(Set problem) Leaving out every picture, copy the lines of the data exactly, from the first through the line containing "sc_ = mesh_obj('screw_head', V, F, M_DARKM, w_)".

--- Data entries ---

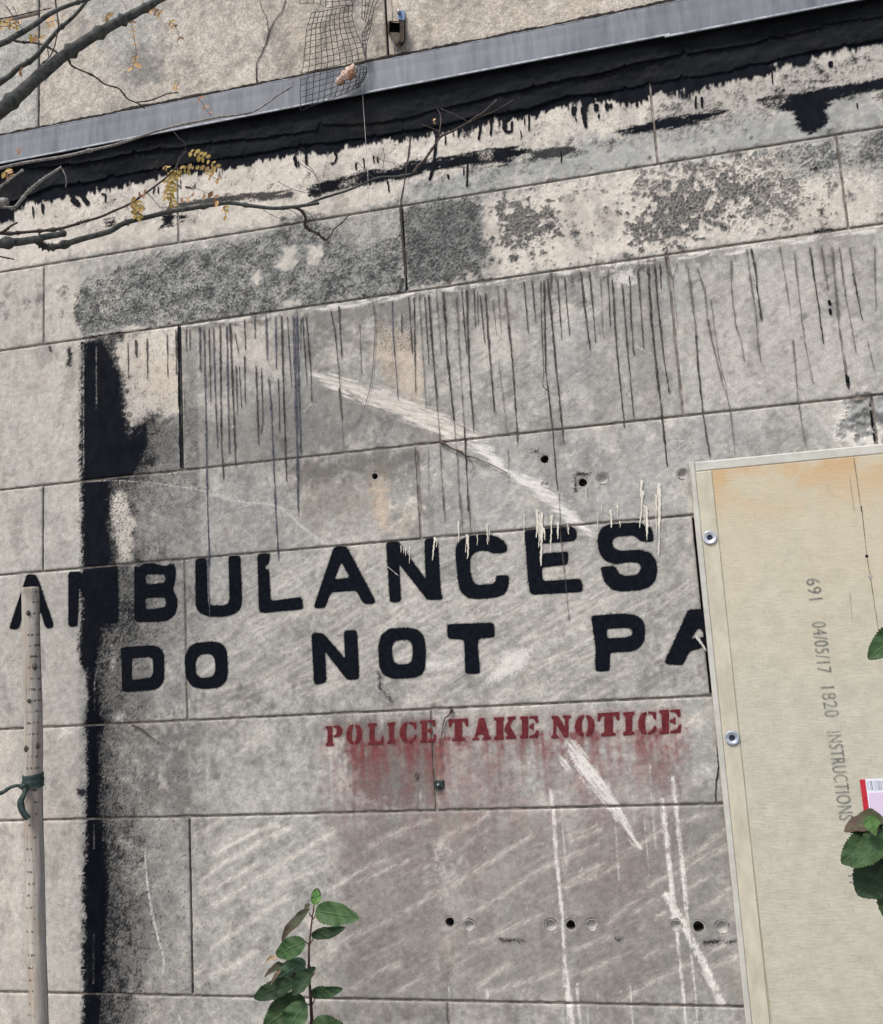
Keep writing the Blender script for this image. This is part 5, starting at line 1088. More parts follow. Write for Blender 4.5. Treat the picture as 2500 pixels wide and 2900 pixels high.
slab('edge_strip', BX0 + TW, BX1, BZ1 - 0.0228, BZ1, BY + 0.001, -0.004, M_TAPE, board, 0.003)
def bat(px, py, off=0.0): return at(px, py, -BY + off)
M_STEEL = speck_mat('zinc_washer', srgb(168, 174, 182), srgb(206, 210, 214), scale=90, rough=0.35, spec=0.6, metallic=0.4)
M_STEEL2 = speck_mat('zinc_washer_dull', srgb(140, 150, 164), srgb(182, 188, 196), scale=90, rough=0.4, spec=0.6, metallic=0.4)
M_DARKM = speck_mat('dark_recess', srgb(26, 34, 54), srgb(36, 40, 52), scale=90, rough=0.4)
for (t, x, y, ms) in (('i', 813, 243, M_STEEL), ('i', 938, 1368, M_STEEL2)):
    p = bat(*S(t, x, y)[0]); n = 28; V, F = [], []
    prof = [(0.0152, 0.0), (0.0150, -0.0016), (0.0135, -0.0022), (0.0105, -0.0012), (0.0072, 0.0003), (0.0055, 0.0012)]
    for pr, py in prof:
        for k in range(n): a = 2 * math.pi * k / n; V.append((p.x + pr * math.cos(a), BY - 0.0029 + py, p.z + pr * math.sin(a)))
    for i in range(len(prof) - 1):
        for k in range(n): F.append((i * n + k, i * n + (k + 1) % n, (i + 1) * n + (k + 1) % n, (i + 1) * n + k))
    w_ = mesh_obj('washer', V, F, ms, board)
    V, F = [], []
    prof = [(0.0064, 0.0008), (0.0060, 0.0002), (0.0052, 0.0004), (0.0040, 0.0010), (0.0024, 0.0014), (0.0002, 0.0015)]
    for pr, py in prof:
        for k in range(n): a = 2 * math.pi * k / n; V.append((p.x + pr * math.cos(a), BY - 0.0029 + py, p.z + pr * math.sin(a)))
    for i in range(len(prof) - 1):
        for k in range(n): F.append((i * n + k, i * n + (k + 1) % n, (i + 1) * n + (k + 1) % n, (i + 1) * n + k))
    sc_ = mesh_obj('screw_head', V, F, M_DARKM, w_)
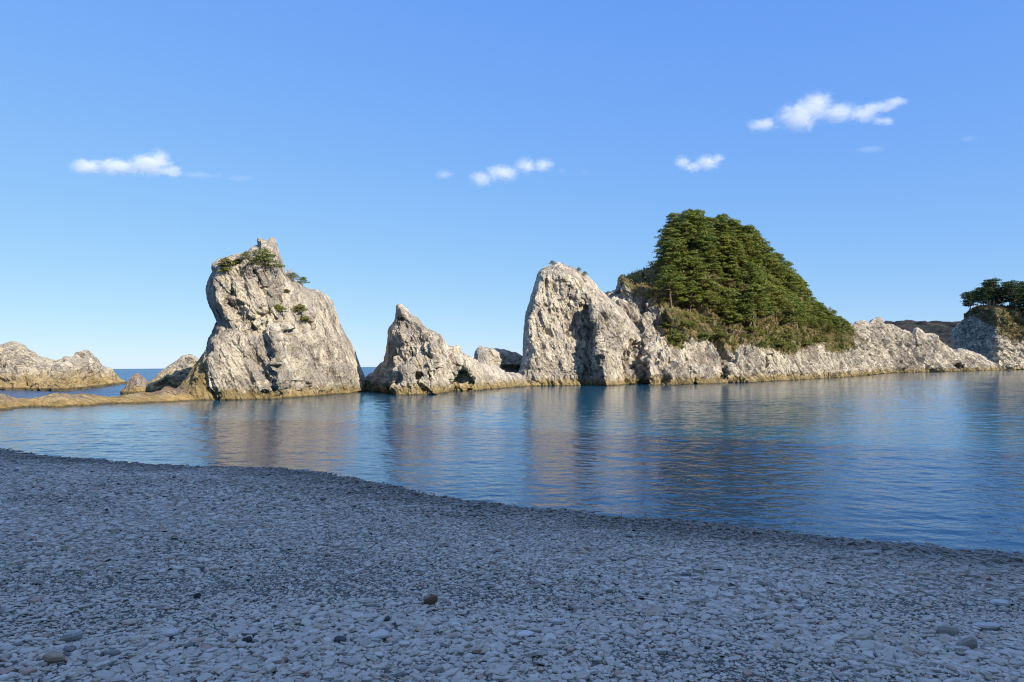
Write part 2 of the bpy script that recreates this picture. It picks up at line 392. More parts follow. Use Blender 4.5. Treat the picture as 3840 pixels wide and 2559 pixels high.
M_stack = rock_material('weathered_white_rock', tilt=28, greyness=.35, band=.8)
M_tall = rock_material('stained_white_rock', tilt=28, greyness=.45, band=.8, foot=(-30.2, 3.4))
M_grey = rock_material('grey_white_rock', tilt=20, greyness=.5, band=.8, fine=1.2)
M_head = rock_material('pale_cliff_rock', tilt=24, greyness=.3, band=1.0, veg=True, fine=.9)
M_ridge = rock_material('ridge_rock', tilt=40, pale=(.68, .60, .47), mid=(.48, .43, .35), greyness=.25, band=1.0, veg=True, fine=.7)
M_low = rock_material('ochre_reef_rock', tilt=60, pale=(.46, .36, .22), mid=(.30, .20, .11), grey=(.20, .14, .10), ochre=(.46, .33, .14), band=.55, greyness=.3, fine=1.3)
M_isle = rock_material('lichened_rock', tilt=70, pale=(.60, .54, .43), mid=(.44, .38, .28), grey=(.28, .25, .22), ochre=(.42, .31, .15), band=2.0, greyness=.25, lichen=.5)

# ------------------------------------------------------------------ the big rocks
stack_out = zz(1, [(-60, 1440), (20, 1375), (60, 1345), (130, 1260), (200, 1150), (280, 1030), (300, 950), (335, 900), (345, 850), (360, 820), (375, 800), (345, 740), (310, 670), (290, 600), (283, 530), (300, 470), (320, 420), (345, 380), (328, 345), (335, 320), (380, 280), (460, 258), (500, 250), (560, 232), (620, 222), (650, 180), (690, 165), (715, 162), (708, 102), (722, 94), (740, 97), (760, 124), (785, 118), (800, 112), (825, 98), (842, 105), (855, 130), (862, 170), (885, 230), (900, 290), (912, 350), (930, 385), (960, 415), (1000, 448), (1060, 480), (1110, 515), (1170, 530), (1240, 548), (1290, 590), (1330, 640), (1355, 700), (1385, 790), (1400, 850), (1440, 910), (1480, 970), (1520, 1050), (1540, 1110), (1570, 1180), (1600, 1240), (1620, 1290), (1628, 1400)])
stack_w = zz(1, [(-60, 1465), (100, 1462), (380, 1455), (830, 1452), (1100, 1430), (1300, 1414), (1600, 1394), (1700, 1388)])
rock_a, VA, NA = rock('sea_stack', 'tall leaning white rock stack with a split summit horn and a dwarf pine', 'sea stack', stack_out, stack_w, 6.0, 2.7, M_tall, Dx=[(760, 1.4), (900, 2.2), (1100, 3.2), (1400, 3.2)], p=2.5, slash=.34, facet=.55, flare=3.0, vox=.14, amp=.34, strata=.26, fine=.10, tilt=28, seed=3, feats=[
    step(1, [(800, 820), (822, 930), (845, 1060), (860, 1180), (875, 1300)], 2.3, .25, 5.5, .6),
    step(1, [(345, 850), (305, 960), (300, 1080), (345, 1220), (372, 1300), (372, 1460)], 2.0, .5, 7, 1.5),
    blob(1, (560, 560), 330, 300, 1.3, 3), groove(1, [(560, 520), (520, 600), (440, 720)], .5, .5),
    blob(1, (980, 950), 140, 110, -.5), blob(1, (760, 1350), 60, 50, .8), step(1, [(890, 240), (740, 165), (735, 90)], .6, .3, 2),
    step(1, [(560, 230), (600, 330), (700, 430)], .6, .3, 3), groove(1, [(395, 1360), (370, 1455)], 1.0, .35)])

rock2_out = zz(2, [(-60, 1340), (-20, 1220), (60, 1140), (130, 1110), (180, 1095), (230, 1020), (280, 965), (330, 930), (335, 850), (355, 780), (375, 650), (380, 540), (400, 470), (440, 420), (475, 370), (490, 320), (497, 230), (508, 155), (540, 162), (590, 185), (640, 235), (690, 300), (740, 318), (780, 345), (830, 400), (860, 430), (920, 480), (980, 505), (1040, 530), (1090, 570), (1130, 620), (1170, 670), (1210, 712), (1280, 722), (1320, 702), (1360, 750), (1375, 810), (1420, 830), (1470, 870), (1520, 890), (1560, 900), (1600, 950), (1720, 1000), (1850, 1010), (1900, 1050), (2000, 1080), (2100, 1090), (2200, 1130), (2300, 1210), (2340, 1280)])
rock2_w = zz(2, [(-60, 1318), (80, 1320), (330, 1352), (480, 1372), (1000, 1376), (1200, 1340), (1500, 1340), (1720, 1305), (2000, 1290), (2340, 1262)])
rock_b, VB, NB = rock('pointed_rock', 'jagged pointed rock with a black sea cave and a low tail of pale reef', 'rock', rock2_out, rock2_w, 3.6, 2.2, M_grey, Dx=[(1420, 1.0), (1520, 1.6), (1620, 2.4)], p=2.5, slash=.4, flare=1.8, vox=.15, amp=.34, strata=.28, fine=.14, tilt=20, seed=8, zmax_flare=8, feats=[
    step(2, [(620, 850), (590, 1000), (560, 1180), (500, 1360)], 1.7, .3, 3.5, .8),
    step(2, [(330, 1000), (330, 1340)], 1.4, .3, 4, .5),
    blob(2, (560, 352), 62, 34, -1.6), carve(2, [(1150, 1290), (1180, 1190), (1250, 1110), (1300, 1070), (1325, 995), (1400, 1005), (1470, 1045), (1515, 1130), (1540, 1210), (1500, 1345), (1480, 1600), (1190, 1600)], 3.1, .6), blob(2, (800, 1135), 55, 75, -.9, 2), blob(2, (960, 1110), 40, 85, -.8, 2),
    step(2, [(960, 560), (1010, 760), (1020, 900)], .7, .3, 2), blob(2, (1660, 920), 30, 70, -.9), groove(2, [(2030, 1090), (2110, 1270)], .9, .25)])

bould_out = zz(2, [(1500, 1130), (1545, 890), (1570, 780), (1600, 735), (1640, 712), (1665, 738), (1750, 745), (1850, 760), (1950, 770), (2050, 800), (2120, 805), (2190, 840), (2240, 880), (2300, 1000), (2300, 1100)])
bould_w = zz(2, [(1500, 1262), (2300, 1238)])
rock('boulder', 'rounded grey boulder with a shaded underside wedged behind the low pale reef', 'boulder', bould_out, bould_w, 4.5, 3.2, M_grey, flare=.0, vox=.2, amp=.35, strata=.2, fine=.12, tilt=70, seed=12, feats=[blob(2, (2050, 1040), 240, 60, -1.5)])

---

(Correct answer)
Keep writing the Blender script for this image. This is part 5, starting at line 1088. More parts follow. Write for Blender 4.5. Treat the picture as 2500 pixels wide and 2900 pixels high.
slab('edge_strip', BX0 + TW, BX1, BZ1 - 0.0228, BZ1, BY + 0.001, -0.004, M_TAPE, board, 0.003)
def bat(px, py, off=0.0): return at(px, py, -BY + off)
M_STEEL = speck_mat('zinc_washer', srgb(168, 174, 182), srgb(206, 210, 214), scale=90, rough=0.35, spec=0.6, metallic=0.4)
M_STEEL2 = speck_mat('zinc_washer_dull', srgb(140, 150, 164), srgb(182, 188, 196), scale=90, rough=0.4, spec=0.6, metallic=0.4)
M_DARKM = speck_mat('dark_recess', srgb(26, 34, 54), srgb(36, 40, 52), scale=90, rough=0.4)
for (t, x, y, ms) in (('i', 813, 243, M_STEEL), ('i', 938, 1368, M_STEEL2)):
    p = bat(*S(t, x, y)[0]); n = 28; V, F = [], []
    prof = [(0.0152, 0.0), (0.0150, -0.0016), (0.0135, -0.0022), (0.0105, -0.0012), (0.0072, 0.0003), (0.0055, 0.0012)]
    for pr, py in prof:
        for k in range(n): a = 2 * math.pi * k / n; V.append((p.x + pr * math.cos(a), BY - 0.0029 + py, p.z + pr * math.sin(a)))
    for i in range(len(prof) - 1):
        for k in range(n): F.append((i * n + k, i * n + (k + 1) % n, (i + 1) * n + (k + 1) % n, (i + 1) * n + k))
    w_ = mesh_obj('washer', V, F, ms, board)
    V, F = [], []
    prof = [(0.0064, 0.0008), (0.0060, 0.0002), (0.0052, 0.0004), (0.0040, 0.0010), (0.0024, 0.0014), (0.0002, 0.0015)]
    for pr, py in prof:
        for k in range(n): a = 2 * math.pi * k / n; V.append((p.x + pr * math.cos(a), BY - 0.0029 + py, p.z + pr * math.sin(a)))
    for i in range(len(prof) - 1):
        for k in range(n): F.append((i * n + k, i * n + (k + 1) % n, (i + 1) * n + (k + 1) % n, (i + 1) * n + k))
    sc_ = mesh_obj('screw_head', V, F, M_DARKM, w_)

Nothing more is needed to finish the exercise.